Prue: I just hope the wedding planners don't remember what we did to them.
Leo: Unfortunately, they will, but I doubt they'll believe what happened.
Piper: And unfortunately you will.
Prue: Oh, yeah, Leo, sorry we killed you.
Leo: It's okay, Prue, it wasn't the real you. Or you, Piper.
Prue: Wasn't it? I mean, on some level, it was me. I felt it. They didn't just plant evil inside of me, or us, for that matter. There had to be something there for them to turn to begin with.
Leo: That doesn't make you evil, Prue. You have to choose to be evil voluntarily.
Prue: Well, I gotta admit it, it was kind of fun.
Piper: Prue….
Prue: Well, it was fun for a while. I mean, to be able to do whatever we wanted, whenever we wanted, with no consequences.
Piper: My fiancé being shattered into a gazillion pieces is kind of a consequence.
Leo: Thank you.
Piper: Mm.
Phoebe: Still, I kinda understand what Prue is saying.
(They all walk out of the attic and down the stairs.)
Prue: Wait, you do?
Phoebe: Mmm hmm.
Prue: Am I detecting a thaw in our rift?
Phoebe: All I'm saying is if evil weren't enticing, why would there be any? I mean, you know, to pretend that we're never attracted to it, it's like pretending that it just doesn't exist.
Prue: Uh-oh, something tells me Cole's name is about to be brought up.
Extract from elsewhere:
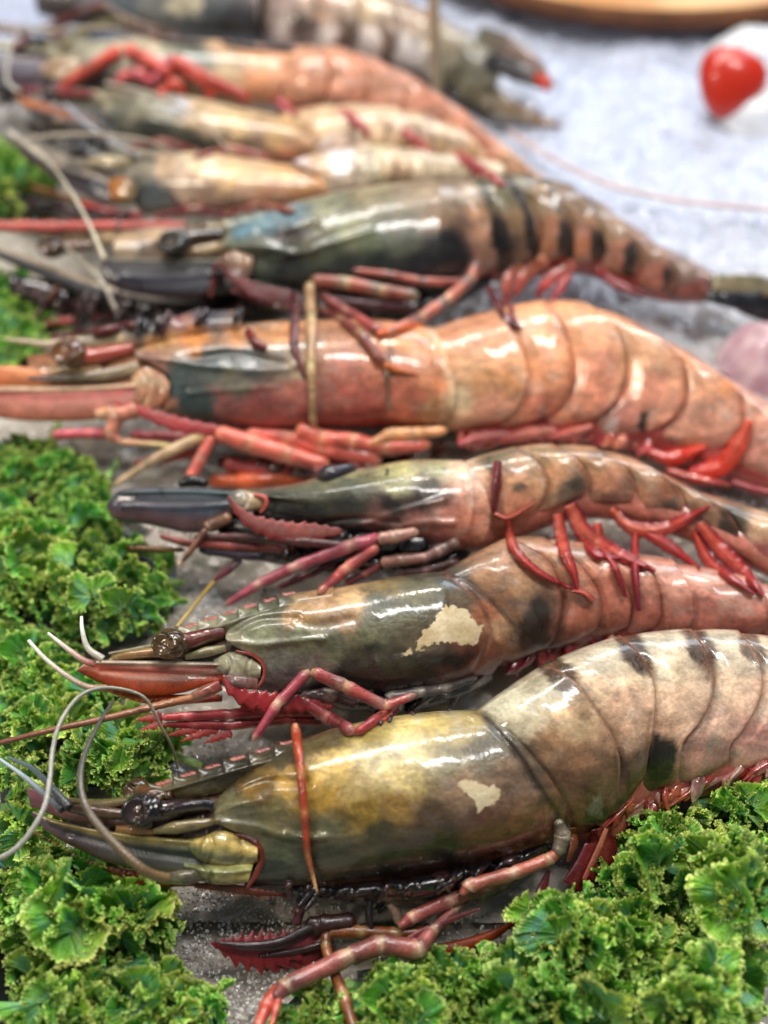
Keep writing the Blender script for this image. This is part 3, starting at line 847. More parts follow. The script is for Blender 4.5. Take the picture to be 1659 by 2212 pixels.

Phoebe: Look, I definitely do not like the fact that you lied to us about vanquishing him, but I have to admit, after taking a trip down the dark side, I sort of understand it a little better. The problem now is that I realise that Justin is just so boring.
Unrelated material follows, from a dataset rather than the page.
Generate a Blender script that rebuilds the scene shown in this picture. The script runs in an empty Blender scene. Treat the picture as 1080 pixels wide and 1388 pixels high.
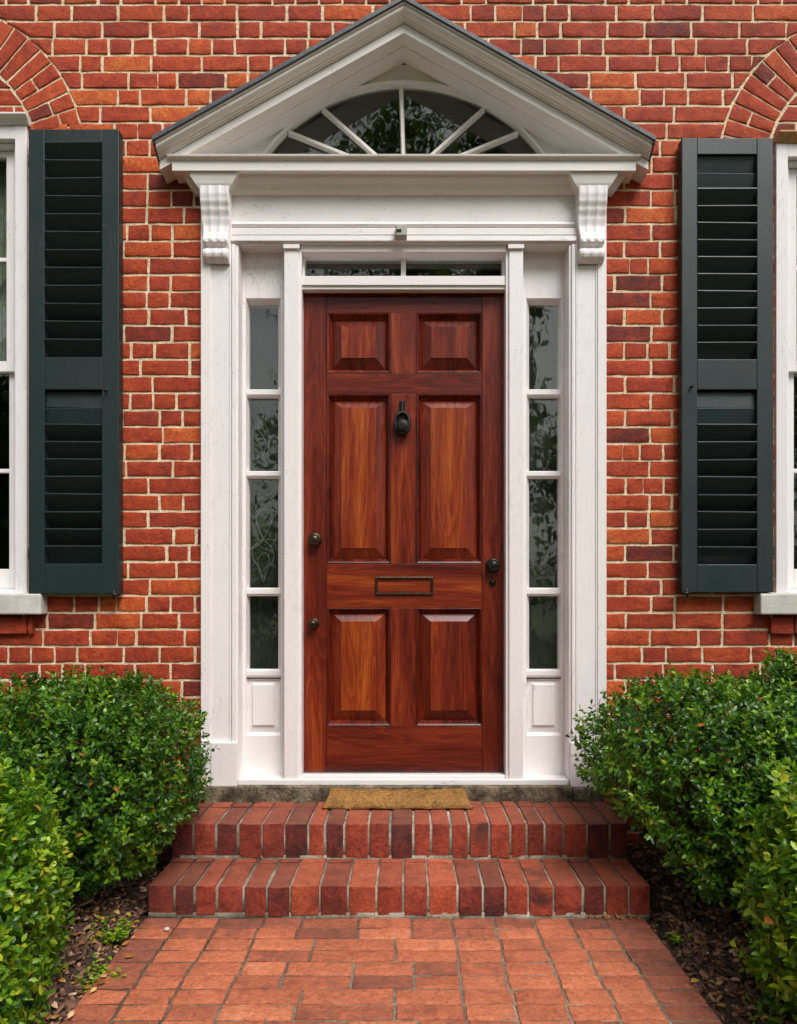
import bpy, math, random
import numpy as np
from mathutils import Vector, Matrix, noise as mnoise

random.seed(7)
RNG = np.random.default_rng(7)
SC = bpy.context.scene
COL = SC.collection
D, E, VX, VY = 3.125, 1.0855, 550.0, 810.0      # camera distance to the wall, eye height, axis of the shifted lens


def X(px, y=0.0):
    return (px - VX) * (D + y) / 1000.0


def Z(py, y=0.0):
    return E + (VY - py) * (D + y) / 1000.0


# ------------------------------------------------------------------ materials
class NT:
    def __init__(self, name):
        self.m = bpy.data.materials.new(name)
        self.m.use_nodes = True
        self.t = self.m.node_tree
        self.t.nodes.clear()
        self.out = self.n('ShaderNodeOutputMaterial')
        self.coord = self.n('ShaderNodeTexCoord').outputs['Object']

    def n(self, typ, **kw):
        nd = self.t.nodes.new(typ)
        for k, v in kw.items():
            setattr(nd, k, v)
        return nd

    def L(self, a, b):
        self.t.links.new(a, b)

    def put(self, sock, v):
        if isinstance(v, bpy.types.NodeSocket):
            self.L(v, sock)
        else:
            if isinstance(v, (tuple, list)) and sock.type == 'RGBA' and len(v) == 3:
                v = (*v, 1.0)
            sock.default_value = v

    def mapping(self, scale, vec=None, loc=(0, 0, 0)):
        m = self.n('ShaderNodeMapping')
        self.L(vec or self.coord, m.inputs['Vector'])
        m.inputs['Scale'].default_value = scale
        self.put(m.inputs['Location'], loc)
        return m.outputs[0]

    def noise(self, scale, detail=4, rough=.55, dist=0, vec=None, col=False):
        m = self.n('ShaderNodeTexNoise')
        self.L(vec or self.coord, m.inputs['Vector'])
        m.inputs['Scale'].default_value = scale
        m.inputs['Detail'].default_value = detail
        m.inputs['Roughness'].default_value = rough
        m.inputs['Distortion'].default_value = dist
        return m.outputs['Color' if col else 'Fac']

    def voronoi(self, scale, vec=None, feature='F1', out='Distance'):
        m = self.n('ShaderNodeTexVoronoi', feature=feature)
        self.L(vec or self.coord, m.inputs['Vector'])
        m.inputs['Scale'].default_value = scale
        return m.outputs[out]

    def attr(self, name):
        a = self.n('ShaderNodeAttribute', attribute_name=name)
        return a.outputs['Fac']

    def ramp(self, fac, stops, interp='LINEAR'):
        r = self.n('ShaderNodeValToRGB')
        r.color_ramp.interpolation = interp
        els = r.color_ramp.elements
        while len(els) < len(stops):
            els.new(.5)
        for e, (p, c) in zip(els, stops):
            e.position = p
            if not isinstance(c, (tuple, list)):
                c = (c, c, c)
            e.color = (*c, 1)
        self.put(r.inputs[0], fac)
        return r.outputs[0]

    def mix(self, fac, a, b, mode='MIX'):
        m = self.n('ShaderNodeMix', data_type='RGBA', blend_type=mode)
        self.put(m.inputs[0], fac)
        self.put(m.inputs[6], a)
        self.put(m.inputs[7], b)
        return m.outputs[2]

    def math(self, op, a, b=0.0, clamp=False):
        m = self.n('ShaderNodeMath', operation=op, use_clamp=clamp)
        self.put(m.inputs[0], a)
        self.put(m.inputs[1], b)
        return m.outputs[0]

    def bump(self, h, strength, dist, normal=None):
        b = self.n('ShaderNodeBump')
        b.inputs['Strength'].default_value = strength
        b.inputs['Distance'].default_value = dist
        self.L(h, b.inputs['Height'])
        if normal:
            self.L(normal, b.inputs['Normal'])
        return b.outputs[0]

    def bsdf(self, col, rough=.5, normal=None, metallic=0, spec=.5, coat=0, coat_rough=.1):
        p = self.n('ShaderNodeBsdfPrincipled')
        self.put(p.inputs['Base Color'], col)
        self.put(p.inputs['Roughness'], rough)
        self.put(p.inputs['Metallic'], metallic)
        self.put(p.inputs['Specular IOR Level'], spec)
        self.put(p.inputs['Coat Weight'], coat)
        self.put(p.inputs['Coat Roughness'], coat_rough)
        if normal:
            self.L(normal, p.inputs['Normal'])
        return p.outputs[0]

    def done(self, sh):
        self.L(sh, self.out.inputs[0])
        return self.m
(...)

Leo: Well, scratch one name off of the wedding guest list.
Piper: Actually, scratch them all. I cave. Our lives are just way too bizarre to have any sort of normal wedding. I don't know what I was thinking. Prue, by the way, you never mentioned how you knew about Dantalian and saved our butts.
Prue: What? Oh. Right. Um, you know, something tells me that you wouldn't believe me if I told you anyway. So let's just say that I... got in touch with my evil side. Something that I will never do again.
[Scene: Mausoleum. Prue walks in. Cole is waiting there.]
Cole: How'd it go?
Prue: Everything's back to normal again.
Cole: Good.
Prue: Yeah. Good.
Cole: It's not enough, is it? What I did doesn't change your mind about us, does it?
Prue: No.
Cole: Why not?
Prue: It's too complicated.
Cole: Oh, don't give me that. If nothing else, let's at least be honest with each other. We owe that.
(Prue sighs.)
Prue: I love you, and I will always love you. Nothing can change that. It's just... the temptation... it's too much. And I can't take that risk, for me or my sisters.
Cole: Prue, I'm telling you, I'm not evil anymore.
Prue: Maybe not on the surface, and maybe not even in your heart. But somewhere inside of you, you will always be, and you can't ever change that. Goodbye.
(Prue starts to leave.)
Cole: I'm not giving up, Prue! (Prue leaves.) I'm not going away.